Wednesday, September 25, 2013

I Never Thought...

I don't remember where I saw the book that noted "Things I Never Thought I'd Say Until I Was a Parent."

But it was exactly what it sounds like, and it was comedy gold.

Within its pages, parents had noted utterances they never expected to pass their lips until they had offspring who started pushing boundaries and learning about the world around them.

Or maybe it never really existed at all... maybe it's only in my mind. A hodge-podge of different executions of the same concept. Like the web page created by a fellow Educator of Organized Religion, where we noted phrases we never thought would come up in a Sunday morning class. Things like "Yes, sweetheart, that's a very fine sword. But it doesn't belong in his tofu box." (Mentioned during a Halloween party, wherein a ninja was terrifying a large box of tofu. Yeah... the context doesn't make it sound any less crazy. But we had fun!)

Anyway.

Having thus far remained childless, I hadn't the need to deploy any oddly-phrased requests in my day-to-day life. I mean, sure... sometimes I have to say some awkward stuff to my EngineerFriends to keep them in line. But nothing really, truly out of the ordinary**1, and nothing in my own home.

That is... until the Young Master joined our ranks.

He's been with us for just a few days more than a full month. And every single day has been full of "Honey, look what he's doing now!" and "Aww, aren't you just the cutest when you [snuggle in daddy's armpit] [have peanut butter all over your face] [insert typical puppy activity here]..." and "No. NoNoNoNoNo. That is not how we treat [the coffee table] [new insect friend] [mama's arm]."

But on occasion, a form-letter response isn't what the situation calls for.

On occasion, I say Something I Never Thought I'd Say, Until I Was a Parent.

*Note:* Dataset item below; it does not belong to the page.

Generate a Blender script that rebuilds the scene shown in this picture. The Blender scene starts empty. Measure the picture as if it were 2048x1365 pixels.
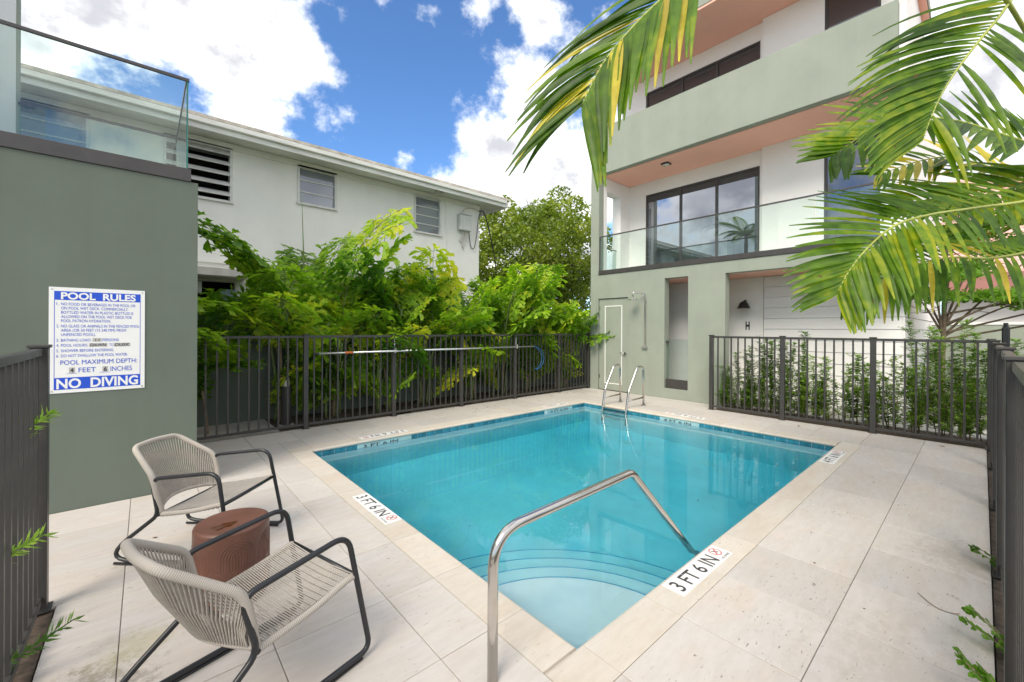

   10.     Oh, oh dear. No, honey, I'm sorry... You killed the bug. You can't play with bugs after they die.

    9a.    Sweetheart, don't lick Daddy when he's in the shower.

    9b.    Okay... hold still, please. Lets get those icky bubbles off of your tongue.

    8.      Oh, honey! Did your fart scare you?

    7.      I don't know what you just fished out of the couch, but spit it out. We don't eat couch treasures.

    6.     Could you not with the teeth, please?
    5.     Honey, if you don't belong in the refrigerator, then your tennis ball doesn't either.

    4.    No, no, no... it's okay, sweetheart. Look! There's no other doggy in the oven. See? Just you!

    3.    Seriously?! We're in the car! What did you find that crunches?! Stop crunching!

    2.    There's room for exactly one tongue in my mouth, and yours isn't it.

    1.     I'm going to die in this burrito of hell**2, smothered by body heat and dog kisses. But at least I'll die happy and loved.

**1 At least, not since the licking incident.

**2 A phrase I coined whence my two male counterparts undertook sleeping upon either side of me on top of the comforter, while I was underneath trapped by their body weight on the blankets and the overwhelming body heat emanating from each party.